Task directions -
No images are to be carried over; print all other material exactly as it stands.

Source data -
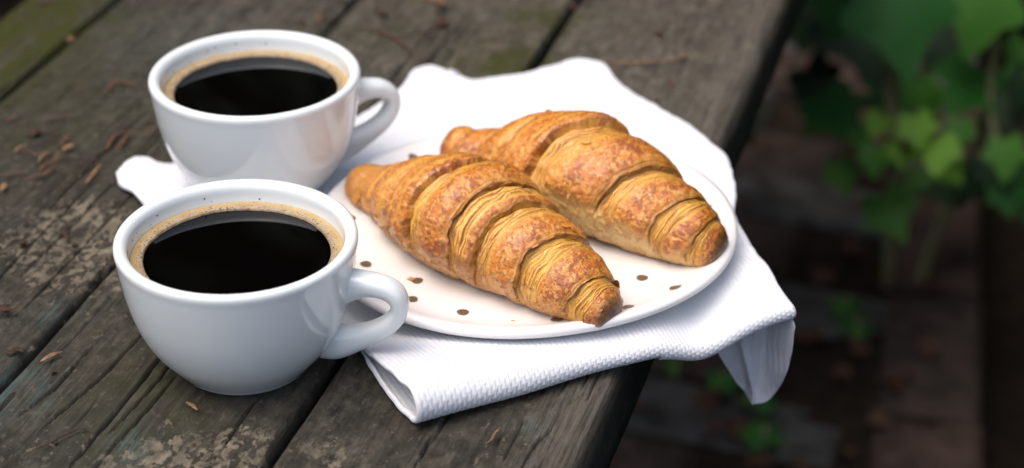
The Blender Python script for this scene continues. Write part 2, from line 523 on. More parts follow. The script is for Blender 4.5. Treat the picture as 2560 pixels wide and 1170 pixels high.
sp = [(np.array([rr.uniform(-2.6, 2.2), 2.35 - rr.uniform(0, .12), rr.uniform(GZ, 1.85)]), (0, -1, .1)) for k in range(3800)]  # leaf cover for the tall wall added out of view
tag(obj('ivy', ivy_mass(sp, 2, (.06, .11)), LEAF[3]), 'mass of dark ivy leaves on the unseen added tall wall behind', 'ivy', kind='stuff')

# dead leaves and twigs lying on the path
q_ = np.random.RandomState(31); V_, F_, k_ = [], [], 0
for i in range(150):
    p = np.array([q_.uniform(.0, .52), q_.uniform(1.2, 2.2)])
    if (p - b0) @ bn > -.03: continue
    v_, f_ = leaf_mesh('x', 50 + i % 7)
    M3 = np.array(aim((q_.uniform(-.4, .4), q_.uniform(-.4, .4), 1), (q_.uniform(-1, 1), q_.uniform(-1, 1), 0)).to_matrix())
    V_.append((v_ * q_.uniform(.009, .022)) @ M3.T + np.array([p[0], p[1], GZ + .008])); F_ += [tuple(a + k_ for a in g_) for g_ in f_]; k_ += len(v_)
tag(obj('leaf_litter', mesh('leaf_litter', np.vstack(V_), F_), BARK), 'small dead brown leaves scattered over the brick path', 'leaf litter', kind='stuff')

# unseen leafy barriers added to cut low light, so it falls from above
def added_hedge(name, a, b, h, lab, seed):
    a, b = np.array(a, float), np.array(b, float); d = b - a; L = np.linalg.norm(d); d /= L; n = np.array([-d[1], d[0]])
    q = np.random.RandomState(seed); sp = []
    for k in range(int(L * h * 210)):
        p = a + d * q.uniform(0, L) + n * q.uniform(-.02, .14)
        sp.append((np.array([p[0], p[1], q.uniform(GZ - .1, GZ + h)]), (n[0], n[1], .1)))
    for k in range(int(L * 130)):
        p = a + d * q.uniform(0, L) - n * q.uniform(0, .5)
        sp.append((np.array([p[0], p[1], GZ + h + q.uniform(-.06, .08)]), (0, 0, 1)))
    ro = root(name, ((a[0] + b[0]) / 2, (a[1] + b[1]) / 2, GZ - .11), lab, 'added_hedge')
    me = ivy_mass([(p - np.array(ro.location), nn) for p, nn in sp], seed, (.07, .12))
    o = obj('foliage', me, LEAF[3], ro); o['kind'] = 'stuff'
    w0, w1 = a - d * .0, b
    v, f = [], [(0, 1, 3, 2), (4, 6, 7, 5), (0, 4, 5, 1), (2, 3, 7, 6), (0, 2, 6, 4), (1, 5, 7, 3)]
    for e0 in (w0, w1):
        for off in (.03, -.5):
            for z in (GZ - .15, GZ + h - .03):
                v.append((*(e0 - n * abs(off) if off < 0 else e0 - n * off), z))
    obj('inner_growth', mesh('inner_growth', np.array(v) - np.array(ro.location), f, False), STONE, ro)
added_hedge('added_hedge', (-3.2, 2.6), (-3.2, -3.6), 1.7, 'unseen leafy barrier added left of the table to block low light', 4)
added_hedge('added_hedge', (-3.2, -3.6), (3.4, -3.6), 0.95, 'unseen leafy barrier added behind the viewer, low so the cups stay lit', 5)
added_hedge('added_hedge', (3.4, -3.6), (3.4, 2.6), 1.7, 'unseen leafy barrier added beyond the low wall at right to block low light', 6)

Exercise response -
The Blender Python script for this scene continues. Write part 2, from line 523 on. More parts follow. The script is for Blender 4.5. Treat the picture as 2560 pixels wide and 1170 pixels high.
sp = [(np.array([rr.uniform(-2.6, 2.2), 2.35 - rr.uniform(0, .12), rr.uniform(GZ, 1.85)]), (0, -1, .1)) for k in range(3800)]  # leaf cover for the tall wall added out of view
tag(obj('ivy', ivy_mass(sp, 2, (.06, .11)), LEAF[3]), 'mass of dark ivy leaves on the unseen added tall wall behind', 'ivy', kind='stuff')

# dead leaves and twigs lying on the path
q_ = np.random.RandomState(31); V_, F_, k_ = [], [], 0
for i in range(150):
    p = np.array([q_.uniform(.0, .52), q_.uniform(1.2, 2.2)])
    if (p - b0) @ bn > -.03: continue
    v_, f_ = leaf_mesh('x', 50 + i % 7)
    M3 = np.array(aim((q_.uniform(-.4, .4), q_.uniform(-.4, .4), 1), (q_.uniform(-1, 1), q_.uniform(-1, 1), 0)).to_matrix())
    V_.append((v_ * q_.uniform(.009, .022)) @ M3.T + np.array([p[0], p[1], GZ + .008])); F_ += [tuple(a + k_ for a in g_) for g_ in f_]; k_ += len(v_)
tag(obj('leaf_litter', mesh('leaf_litter', np.vstack(V_), F_), BARK), 'small dead brown leaves scattered over the brick path', 'leaf litter', kind='stuff')

# unseen leafy barriers added to cut low light, so it falls from above
def added_hedge(name, a, b, h, lab, seed):
    a, b = np.array(a, float), np.array(b, float); d = b - a; L = np.linalg.norm(d); d /= L; n = np.array([-d[1], d[0]])
    q = np.random.RandomState(seed); sp = []
    for k in range(int(L * h * 210)):
        p = a + d * q.uniform(0, L) + n * q.uniform(-.02, .14)
        sp.append((np.array([p[0], p[1], q.uniform(GZ - .1, GZ + h)]), (n[0], n[1], .1)))
    for k in range(int(L * 130)):
        p = a + d * q.uniform(0, L) - n * q.uniform(0, .5)
        sp.append((np.array([p[0], p[1], GZ + h + q.uniform(-.06, .08)]), (0, 0, 1)))
    ro = root(name, ((a[0] + b[0]) / 2, (a[1] + b[1]) / 2, GZ - .11), lab, 'added_hedge')
    me = ivy_mass([(p - np.array(ro.location), nn) for p, nn in sp], seed, (.07, .12))
    o = obj('foliage', me, LEAF[3], ro); o['kind'] = 'stuff'
    w0, w1 = a - d * .0, b
    v, f = [], [(0, 1, 3, 2), (4, 6, 7, 5), (0, 4, 5, 1), (2, 3, 7, 6), (0, 2, 6, 4), (1, 5, 7, 3)]
    for e0 in (w0, w1):
        for off in (.03, -.5):
            for z in (GZ - .15, GZ + h - .03):
                v.append((*(e0 - n * abs(off) if off < 0 else e0 - n * off), z))
    obj('inner_growth', mesh('inner_growth', np.array(v) - np.array(ro.location), f, False), STONE, ro)
added_hedge('added_hedge', (-3.2, 2.6), (-3.2, -3.6), 1.7, 'unseen leafy barrier added left of the table to block low light', 4)
added_hedge('added_hedge', (-3.2, -3.6), (3.4, -3.6), 0.95, 'unseen leafy barrier added behind the viewer, low so the cups stay lit', 5)
added_hedge('added_hedge', (3.4, -3.6), (3.4, 2.6), 1.7, 'unseen leafy barrier added beyond the low wall at right to block low light', 6)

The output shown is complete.